/---

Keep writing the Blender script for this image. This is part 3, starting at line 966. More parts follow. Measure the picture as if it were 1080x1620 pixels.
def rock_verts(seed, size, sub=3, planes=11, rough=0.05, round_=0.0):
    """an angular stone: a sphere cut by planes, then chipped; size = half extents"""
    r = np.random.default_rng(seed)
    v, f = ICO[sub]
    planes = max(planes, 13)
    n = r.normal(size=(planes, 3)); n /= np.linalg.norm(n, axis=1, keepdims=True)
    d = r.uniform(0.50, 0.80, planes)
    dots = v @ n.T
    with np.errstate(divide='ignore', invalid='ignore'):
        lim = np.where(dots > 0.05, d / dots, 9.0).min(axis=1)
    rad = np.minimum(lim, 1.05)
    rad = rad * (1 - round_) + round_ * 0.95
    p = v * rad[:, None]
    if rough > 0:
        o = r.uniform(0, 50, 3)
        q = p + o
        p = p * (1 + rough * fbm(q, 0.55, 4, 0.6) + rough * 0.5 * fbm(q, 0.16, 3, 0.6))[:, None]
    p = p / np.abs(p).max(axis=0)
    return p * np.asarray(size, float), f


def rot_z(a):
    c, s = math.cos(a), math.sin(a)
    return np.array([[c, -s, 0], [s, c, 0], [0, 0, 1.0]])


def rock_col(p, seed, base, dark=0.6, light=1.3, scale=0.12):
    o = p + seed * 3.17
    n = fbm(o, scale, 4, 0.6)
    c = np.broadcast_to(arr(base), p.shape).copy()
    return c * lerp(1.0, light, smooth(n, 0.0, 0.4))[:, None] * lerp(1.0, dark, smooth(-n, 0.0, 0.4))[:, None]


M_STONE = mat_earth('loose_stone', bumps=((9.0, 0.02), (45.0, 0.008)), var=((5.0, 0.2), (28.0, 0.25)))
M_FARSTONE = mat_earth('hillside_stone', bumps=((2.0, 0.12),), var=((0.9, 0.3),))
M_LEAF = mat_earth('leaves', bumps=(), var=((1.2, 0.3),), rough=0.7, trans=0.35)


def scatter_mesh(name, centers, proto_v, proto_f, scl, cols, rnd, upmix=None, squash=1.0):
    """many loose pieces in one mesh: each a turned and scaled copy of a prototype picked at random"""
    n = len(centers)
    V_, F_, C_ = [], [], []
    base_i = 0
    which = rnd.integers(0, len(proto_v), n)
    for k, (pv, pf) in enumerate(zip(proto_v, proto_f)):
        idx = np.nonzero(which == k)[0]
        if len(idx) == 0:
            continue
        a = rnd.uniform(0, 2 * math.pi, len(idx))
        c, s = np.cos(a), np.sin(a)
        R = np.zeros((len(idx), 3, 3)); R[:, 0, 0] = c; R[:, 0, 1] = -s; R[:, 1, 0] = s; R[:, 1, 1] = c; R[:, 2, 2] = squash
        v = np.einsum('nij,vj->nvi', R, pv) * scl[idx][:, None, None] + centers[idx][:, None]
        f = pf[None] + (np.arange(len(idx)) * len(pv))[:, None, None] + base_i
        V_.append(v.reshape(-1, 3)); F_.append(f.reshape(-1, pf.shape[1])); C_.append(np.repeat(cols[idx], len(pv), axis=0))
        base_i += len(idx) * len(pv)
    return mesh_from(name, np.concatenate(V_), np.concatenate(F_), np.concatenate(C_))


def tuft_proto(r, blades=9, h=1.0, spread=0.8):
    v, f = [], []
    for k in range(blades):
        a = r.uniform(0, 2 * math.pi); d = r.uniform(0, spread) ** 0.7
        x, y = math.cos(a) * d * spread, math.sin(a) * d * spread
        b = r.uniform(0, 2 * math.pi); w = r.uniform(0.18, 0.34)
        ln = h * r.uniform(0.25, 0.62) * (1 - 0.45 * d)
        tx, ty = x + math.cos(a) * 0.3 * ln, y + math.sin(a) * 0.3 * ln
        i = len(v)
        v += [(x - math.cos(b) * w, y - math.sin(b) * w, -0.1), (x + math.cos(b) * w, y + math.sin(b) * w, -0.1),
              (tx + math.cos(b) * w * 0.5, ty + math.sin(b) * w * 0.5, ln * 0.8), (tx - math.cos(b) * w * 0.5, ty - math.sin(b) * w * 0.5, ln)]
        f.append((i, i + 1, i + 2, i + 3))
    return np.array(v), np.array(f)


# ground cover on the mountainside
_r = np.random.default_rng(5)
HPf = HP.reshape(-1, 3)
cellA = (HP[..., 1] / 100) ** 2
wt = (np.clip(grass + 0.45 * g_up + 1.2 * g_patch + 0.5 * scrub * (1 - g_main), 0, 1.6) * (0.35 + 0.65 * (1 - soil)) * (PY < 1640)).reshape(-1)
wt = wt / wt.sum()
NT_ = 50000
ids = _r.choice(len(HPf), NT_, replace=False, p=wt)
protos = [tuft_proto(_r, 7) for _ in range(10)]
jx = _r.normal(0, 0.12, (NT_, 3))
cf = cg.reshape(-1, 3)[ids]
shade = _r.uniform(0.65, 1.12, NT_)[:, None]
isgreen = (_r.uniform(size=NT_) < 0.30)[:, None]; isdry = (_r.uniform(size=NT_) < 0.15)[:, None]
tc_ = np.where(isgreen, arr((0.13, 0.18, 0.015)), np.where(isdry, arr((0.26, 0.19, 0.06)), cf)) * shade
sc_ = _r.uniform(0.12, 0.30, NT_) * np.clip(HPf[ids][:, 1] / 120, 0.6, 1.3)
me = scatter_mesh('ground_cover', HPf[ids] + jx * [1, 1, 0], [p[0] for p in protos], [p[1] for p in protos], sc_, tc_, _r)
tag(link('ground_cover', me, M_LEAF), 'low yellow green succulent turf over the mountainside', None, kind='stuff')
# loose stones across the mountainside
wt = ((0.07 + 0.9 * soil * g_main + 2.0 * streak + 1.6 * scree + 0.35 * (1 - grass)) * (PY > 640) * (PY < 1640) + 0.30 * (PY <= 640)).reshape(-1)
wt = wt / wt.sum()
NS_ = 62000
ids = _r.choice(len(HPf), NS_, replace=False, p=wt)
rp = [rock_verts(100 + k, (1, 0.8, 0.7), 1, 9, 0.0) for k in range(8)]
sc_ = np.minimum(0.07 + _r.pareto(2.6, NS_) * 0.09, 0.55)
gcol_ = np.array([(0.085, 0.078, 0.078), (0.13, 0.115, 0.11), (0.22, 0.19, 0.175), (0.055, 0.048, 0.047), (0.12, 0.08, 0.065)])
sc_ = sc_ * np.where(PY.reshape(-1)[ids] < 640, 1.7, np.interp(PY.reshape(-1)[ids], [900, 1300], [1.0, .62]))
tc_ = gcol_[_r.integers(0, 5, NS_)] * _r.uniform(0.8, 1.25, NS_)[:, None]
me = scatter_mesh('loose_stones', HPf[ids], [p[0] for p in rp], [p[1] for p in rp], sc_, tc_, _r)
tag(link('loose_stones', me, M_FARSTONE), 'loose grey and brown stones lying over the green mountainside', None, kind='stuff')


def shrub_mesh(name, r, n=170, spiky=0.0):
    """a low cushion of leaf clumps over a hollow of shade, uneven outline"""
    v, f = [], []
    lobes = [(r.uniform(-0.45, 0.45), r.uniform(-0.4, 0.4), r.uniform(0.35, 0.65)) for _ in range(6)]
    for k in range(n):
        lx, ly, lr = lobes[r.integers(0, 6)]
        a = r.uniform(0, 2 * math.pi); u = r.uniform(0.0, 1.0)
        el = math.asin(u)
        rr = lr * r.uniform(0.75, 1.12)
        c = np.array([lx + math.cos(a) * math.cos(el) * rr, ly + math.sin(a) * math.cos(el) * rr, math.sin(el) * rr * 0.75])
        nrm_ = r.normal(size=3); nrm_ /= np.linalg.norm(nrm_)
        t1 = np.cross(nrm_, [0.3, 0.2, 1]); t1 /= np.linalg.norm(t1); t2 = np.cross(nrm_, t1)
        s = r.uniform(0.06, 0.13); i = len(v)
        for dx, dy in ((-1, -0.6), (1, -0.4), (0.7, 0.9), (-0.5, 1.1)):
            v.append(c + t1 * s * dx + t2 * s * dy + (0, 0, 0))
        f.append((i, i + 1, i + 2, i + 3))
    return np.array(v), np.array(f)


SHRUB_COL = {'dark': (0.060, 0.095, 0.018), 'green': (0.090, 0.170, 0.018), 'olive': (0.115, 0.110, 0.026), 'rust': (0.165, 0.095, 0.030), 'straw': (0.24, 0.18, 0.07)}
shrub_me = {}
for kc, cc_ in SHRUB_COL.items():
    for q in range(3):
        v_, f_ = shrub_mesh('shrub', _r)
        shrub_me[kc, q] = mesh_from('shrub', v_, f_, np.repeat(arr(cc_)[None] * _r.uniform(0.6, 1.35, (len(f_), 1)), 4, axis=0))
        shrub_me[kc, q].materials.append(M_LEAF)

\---

▶ _What to do_:
Everything from the first line above through the line that contains "0.3),), rough=0.7, trans=0.35)" should be duplicated exactly, please, and nothing beyond it.

▶ _Expected answer_:
Keep writing the Blender script for this image. This is part 3, starting at line 966. More parts follow. Measure the picture as if it were 1080x1620 pixels.
def rock_verts(seed, size, sub=3, planes=11, rough=0.05, round_=0.0):
    """an angular stone: a sphere cut by planes, then chipped; size = half extents"""
    r = np.random.default_rng(seed)
    v, f = ICO[sub]
    planes = max(planes, 13)
    n = r.normal(size=(planes, 3)); n /= np.linalg.norm(n, axis=1, keepdims=True)
    d = r.uniform(0.50, 0.80, planes)
    dots = v @ n.T
    with np.errstate(divide='ignore', invalid='ignore'):
        lim = np.where(dots > 0.05, d / dots, 9.0).min(axis=1)
    rad = np.minimum(lim, 1.05)
    rad = rad * (1 - round_) + round_ * 0.95
    p = v * rad[:, None]
    if rough > 0:
        o = r.uniform(0, 50, 3)
        q = p + o
        p = p * (1 + rough * fbm(q, 0.55, 4, 0.6) + rough * 0.5 * fbm(q, 0.16, 3, 0.6))[:, None]
    p = p / np.abs(p).max(axis=0)
    return p * np.asarray(size, float), f


def rot_z(a):
    c, s = math.cos(a), math.sin(a)
    return np.array([[c, -s, 0], [s, c, 0], [0, 0, 1.0]])


def rock_col(p, seed, base, dark=0.6, light=1.3, scale=0.12):
    o = p + seed * 3.17
    n = fbm(o, scale, 4, 0.6)
    c = np.broadcast_to(arr(base), p.shape).copy()
    return c * lerp(1.0, light, smooth(n, 0.0, 0.4))[:, None] * lerp(1.0, dark, smooth(-n, 0.0, 0.4))[:, None]


M_STONE = mat_earth('loose_stone', bumps=((9.0, 0.02), (45.0, 0.008)), var=((5.0, 0.2), (28.0, 0.25)))
M_FARSTONE = mat_earth('hillside_stone', bumps=((2.0, 0.12),), var=((0.9, 0.3),))
M_LEAF = mat_earth('leaves', bumps=(), var=((1.2, 0.3),), rough=0.7, trans=0.35)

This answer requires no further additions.